-- Begin DATA PROVIDED --
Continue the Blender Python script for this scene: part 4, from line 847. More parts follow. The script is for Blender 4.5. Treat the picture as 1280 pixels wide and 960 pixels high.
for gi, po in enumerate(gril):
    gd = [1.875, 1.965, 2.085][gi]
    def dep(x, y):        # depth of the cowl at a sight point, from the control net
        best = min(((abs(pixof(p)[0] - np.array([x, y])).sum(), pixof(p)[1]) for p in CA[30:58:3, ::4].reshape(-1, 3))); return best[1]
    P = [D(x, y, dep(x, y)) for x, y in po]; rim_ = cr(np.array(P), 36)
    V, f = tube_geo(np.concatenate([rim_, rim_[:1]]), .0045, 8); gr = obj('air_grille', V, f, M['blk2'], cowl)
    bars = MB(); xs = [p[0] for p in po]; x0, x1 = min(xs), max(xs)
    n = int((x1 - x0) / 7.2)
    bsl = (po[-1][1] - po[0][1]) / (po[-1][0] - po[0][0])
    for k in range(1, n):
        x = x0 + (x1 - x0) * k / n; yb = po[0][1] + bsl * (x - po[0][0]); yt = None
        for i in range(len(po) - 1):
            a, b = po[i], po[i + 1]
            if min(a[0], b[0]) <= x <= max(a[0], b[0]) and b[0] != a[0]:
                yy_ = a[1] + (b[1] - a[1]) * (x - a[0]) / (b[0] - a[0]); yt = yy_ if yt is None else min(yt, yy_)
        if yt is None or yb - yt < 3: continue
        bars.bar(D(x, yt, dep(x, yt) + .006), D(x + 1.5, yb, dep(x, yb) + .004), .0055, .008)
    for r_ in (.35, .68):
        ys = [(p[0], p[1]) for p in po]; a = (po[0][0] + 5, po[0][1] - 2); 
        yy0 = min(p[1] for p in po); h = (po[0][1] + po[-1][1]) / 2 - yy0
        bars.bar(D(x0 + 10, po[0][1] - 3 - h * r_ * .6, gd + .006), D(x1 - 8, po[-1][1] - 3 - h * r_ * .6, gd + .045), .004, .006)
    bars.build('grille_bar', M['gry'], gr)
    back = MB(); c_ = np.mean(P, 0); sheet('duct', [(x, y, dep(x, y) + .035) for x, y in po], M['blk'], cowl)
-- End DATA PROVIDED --
*WHAT IS REQUIRED*:
Extract the listing in its entirety, matching it exactly.

*FULL RESPONSE*:
Continue the Blender Python script for this scene: part 4, from line 847. More parts follow. The script is for Blender 4.5. Treat the picture as 1280 pixels wide and 960 pixels high.
for gi, po in enumerate(gril):
    gd = [1.875, 1.965, 2.085][gi]
    def dep(x, y):        # depth of the cowl at a sight point, from the control net
        best = min(((abs(pixof(p)[0] - np.array([x, y])).sum(), pixof(p)[1]) for p in CA[30:58:3, ::4].reshape(-1, 3))); return best[1]
    P = [D(x, y, dep(x, y)) for x, y in po]; rim_ = cr(np.array(P), 36)
    V, f = tube_geo(np.concatenate([rim_, rim_[:1]]), .0045, 8); gr = obj('air_grille', V, f, M['blk2'], cowl)
    bars = MB(); xs = [p[0] for p in po]; x0, x1 = min(xs), max(xs)
    n = int((x1 - x0) / 7.2)
    bsl = (po[-1][1] - po[0][1]) / (po[-1][0] - po[0][0])
    for k in range(1, n):
        x = x0 + (x1 - x0) * k / n; yb = po[0][1] + bsl * (x - po[0][0]); yt = None
        for i in range(len(po) - 1):
            a, b = po[i], po[i + 1]
            if min(a[0], b[0]) <= x <= max(a[0], b[0]) and b[0] != a[0]:
                yy_ = a[1] + (b[1] - a[1]) * (x - a[0]) / (b[0] - a[0]); yt = yy_ if yt is None else min(yt, yy_)
        if yt is None or yb - yt < 3: continue
        bars.bar(D(x, yt, dep(x, yt) + .006), D(x + 1.5, yb, dep(x, yb) + .004), .0055, .008)
    for r_ in (.35, .68):
        ys = [(p[0], p[1]) for p in po]; a = (po[0][0] + 5, po[0][1] - 2); 
        yy0 = min(p[1] for p in po); h = (po[0][1] + po[-1][1]) / 2 - yy0
        bars.bar(D(x0 + 10, po[0][1] - 3 - h * r_ * .6, gd + .006), D(x1 - 8, po[-1][1] - 3 - h * r_ * .6, gd + .045), .004, .006)
    bars.build('grille_bar', M['gry'], gr)
    back = MB(); c_ = np.mean(P, 0); sheet('duct', [(x, y, dep(x, y) + .035) for x, y in po], M['blk'], cowl)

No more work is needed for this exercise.